THE Housing and Urban Deve-lopment Coordinating Council (HUDCC) has pushed back its timetable for the completion of the comprehensive housing road map to the first quarter of 2017.
HUDCC Chairman and Vice President Maria Leonor G. Robredo said the World Bank is helping the HUDCC create the road map, as well as a postdisaster shelter response policy and program for the housing sector.
Robredo said only the postdisaster shelter response policy and program, which the World Bank is also crafting with the HUDCC, will be completed by the end of the year.
“The World Bank said maybe we will not be able to complete the road map by the end of the year. They asked to be given until the first quarter of next year,” Robredo said. “We’re willing to wait as long as everything is in order.” She said she recently met with the World Bank and raised the need to craft a comprehensive road map. Robredo added that the HUDCC’s current data came from last year’s housing summit.
Robredo said the postdisaster response is also needed, especially after she discovered the housing problems in Supertyphoon Yolanda-affected areas.
Three years after the typhoon, affected residents in the Visayas have not fully recovered and many still live in temporary shelter made of coco lumber, which is not strong enough to protect its residents should another typhoon hit the area.
“With this delay, what will happen if there’s another strong typhoon? These residents will experience a double disaster,” Robredo said.
She said the funds to build houses are available. The problem, she added, is the stringent requirements of the Commission on Audit that prevents houses to be built.
Earlier, she said one of these requirements is a land title. Unfortunately, in many provinces nationwide, only tax declarations are available as proof of landownership.
Getting lands titled takes anywhere from two to three years. This long process, Robredo said, is one of the things which the HUDCC wants to amend to hasten the provision of houses for the homeless, particularly in disaster-stricken areas.
Robredo pegged the housing requirement in Yolanda-affected areas at 205,000 units.
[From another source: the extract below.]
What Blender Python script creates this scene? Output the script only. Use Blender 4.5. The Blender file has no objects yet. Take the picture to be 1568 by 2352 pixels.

But reports received by the HUDCC indicated that only 25,000 were completed and only 2,500 of these are currently occupied.
“I told my office I want to see these 25,000 houses with my own eyes,” Robredo said. “If we need 205,000 houses and only 2,500 are occupied, we are very far from our target.”
Earlier, she said there may be a need to relax land-title requirements to speed up efforts to provide housing units in the Visayas.
In Eastern Samar alone, Robredo said only 200 houses are being constructed of the 900 units needed. Further, even after three years, Robredo said none of the 200 houses have been completed.
The HUDCC chairman said she has tasked the National Housing Authority to provide a matrix of all unfinished housing projects and other problems that need to be addressed in areas affected by Yolanda.